▶ **SET TASK**
Restate the whole of the material. Keep every word, and drop the pictures.

---- INFORMATION SHOWN

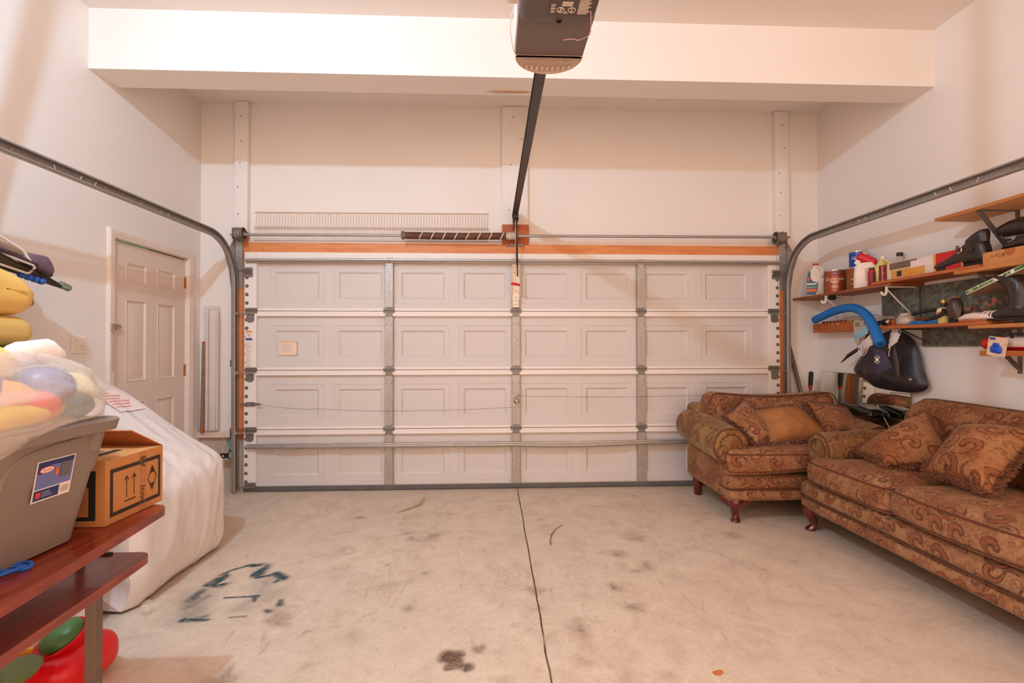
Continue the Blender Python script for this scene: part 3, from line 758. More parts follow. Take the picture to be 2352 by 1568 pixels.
# pink antenna wire
mb = MB(); mb.tube(cat([(.291, 1.40, 2.266), (.300, 1.44, 2.262), (.307, 1.48, 2.262), (.312, 1.51, 2.27), (.308, 1.54, 2.282), (.298, 1.56, 2.288), (.285, 1.572, 2.290), (.27, 1.566, 2.289), (.255, 1.566, 2.289), (.235, 1.57, 2.288)], 5), .0013, 5); part(mb, 'antenna_wire', M('pink_wire', lin(226, 180, 190), .5), op, 'thin pink antenna wire')
# hanger strap with holes and ceiling drop
mb = MB(); mb.box(xc-hw-.05, xc-hw-.004, 1.475, 1.52, 2.40, 2.404); mb.box(xc-hw-.05, xc-hw-.046, 1.475, 1.52, 2.40, ZC); hs = part(mb, 'hanger_strap', CHAS, op)
mb = MB(); mb.box(xc-hw-.036, xc-hw-.006, 1.31, 1.475, 2.336, 2.340); st2 = part(mb, 'mounting_tab', CHAS, op)
mb = MB()
for y in (1.405, 1.445): mb.lathe([(.0055, -.0005), (.0001, -.0008)], (xc-hw-.022, y, 2.336), 12)
part(mb, 'tab_holes', M('tab_hole', lin(190, 150, 122), .8), st2, kind='stuff')
mb = MB(); mb.box(xc+hw+.046, xc+hw+.05, 1.475, 1.52, 2.40, ZC); mb.box(xc+hw+.004, xc+hw+.05, 1.475, 1.52, 2.40, 2.404); part(mb, 'hanger_strap', CHAS, op)
mb = MB(); mb.tube(cat([(xc-hw-.008, 1.50, 2.36), (xc-hw-.022, 1.56, 2.345), (xc-hw-.02, 1.62, 2.33), (xc-hw-.006, 1.68, 2.31)], 5), .0016, 5); part(mb, 'bell_wire', WHITE, op)
# rail: inverted T, toothed belt edge on one side
mb = MB(); mb.box(.214-.022, .214+.022, 1.60, 4.42, 2.462, 2.468); mb.box(.214-.018, .214+.018, 1.60, 4.42, 2.468, 2.535)
rl = part(mb, 'rail', RAILM, op, 'long dark steel opener rail')
mb = MB()
for k in range(190):
    y = 1.78+k*.0135; mb.box(.214-.0285, .214-.0222, y, y+.008, 2.4635, 2.471)
mb.box(.214-.0262, .214-.0218, 1.7, 4.42, 2.4675, 2.471)
part(mb, 'chain', M('chain_black', lin(48, 42, 40), .4, .6), op, 'black drive chain along the rail', kind='stuff')
mb = MB(); mb.prism([(4.41, 2.47), (4.487, 2.50), (4.487, 2.36), (4.46, 2.36), (4.40, 2.42)], .195, .199, 'X'); mb.prism([(4.41, 2.47), (4.487, 2.50), (4.487, 2.36), (4.46, 2.36), (4.40, 2.42)], .233, .237, 'X')
mb.tube([(.19, 4.425, 2.44), (.242, 4.425, 2.44)], .006, 8); mb.lathe([(.02, -.012), (.02, .012)], (.216, 4.425, 2.45), 14, 'X'); part(mb, 'header_bracket', GALVD, op)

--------

▶ **FINAL RESULT**
Continue the Blender Python script for this scene: part 3, from line 758. More parts follow. Take the picture to be 2352 by 1568 pixels.
# pink antenna wire
mb = MB(); mb.tube(cat([(.291, 1.40, 2.266), (.300, 1.44, 2.262), (.307, 1.48, 2.262), (.312, 1.51, 2.27), (.308, 1.54, 2.282), (.298, 1.56, 2.288), (.285, 1.572, 2.290), (.27, 1.566, 2.289), (.255, 1.566, 2.289), (.235, 1.57, 2.288)], 5), .0013, 5); part(mb, 'antenna_wire', M('pink_wire', lin(226, 180, 190), .5), op, 'thin pink antenna wire')
# hanger strap with holes and ceiling drop
mb = MB(); mb.box(xc-hw-.05, xc-hw-.004, 1.475, 1.52, 2.40, 2.404); mb.box(xc-hw-.05, xc-hw-.046, 1.475, 1.52, 2.40, ZC); hs = part(mb, 'hanger_strap', CHAS, op)
mb = MB(); mb.box(xc-hw-.036, xc-hw-.006, 1.31, 1.475, 2.336, 2.340); st2 = part(mb, 'mounting_tab', CHAS, op)
mb = MB()
for y in (1.405, 1.445): mb.lathe([(.0055, -.0005), (.0001, -.0008)], (xc-hw-.022, y, 2.336), 12)
part(mb, 'tab_holes', M('tab_hole', lin(190, 150, 122), .8), st2, kind='stuff')
mb = MB(); mb.box(xc+hw+.046, xc+hw+.05, 1.475, 1.52, 2.40, ZC); mb.box(xc+hw+.004, xc+hw+.05, 1.475, 1.52, 2.40, 2.404); part(mb, 'hanger_strap', CHAS, op)
mb = MB(); mb.tube(cat([(xc-hw-.008, 1.50, 2.36), (xc-hw-.022, 1.56, 2.345), (xc-hw-.02, 1.62, 2.33), (xc-hw-.006, 1.68, 2.31)], 5), .0016, 5); part(mb, 'bell_wire', WHITE, op)
# rail: inverted T, toothed belt edge on one side
mb = MB(); mb.box(.214-.022, .214+.022, 1.60, 4.42, 2.462, 2.468); mb.box(.214-.018, .214+.018, 1.60, 4.42, 2.468, 2.535)
rl = part(mb, 'rail', RAILM, op, 'long dark steel opener rail')
mb = MB()
for k in range(190):
    y = 1.78+k*.0135; mb.box(.214-.0285, .214-.0222, y, y+.008, 2.4635, 2.471)
mb.box(.214-.0262, .214-.0218, 1.7, 4.42, 2.4675, 2.471)
part(mb, 'chain', M('chain_black', lin(48, 42, 40), .4, .6), op, 'black drive chain along the rail', kind='stuff')
mb = MB(); mb.prism([(4.41, 2.47), (4.487, 2.50), (4.487, 2.36), (4.46, 2.36), (4.40, 2.42)], .195, .199, 'X'); mb.prism([(4.41, 2.47), (4.487, 2.50), (4.487, 2.36), (4.46, 2.36), (4.40, 2.42)], .233, .237, 'X')
mb.tube([(.19, 4.425, 2.44), (.242, 4.425, 2.44)], .006, 8); mb.lathe([(.02, -.012), (.02, .012)], (.216, 4.425, 2.45), 14, 'X'); part(mb, 'header_bracket', GALVD, op)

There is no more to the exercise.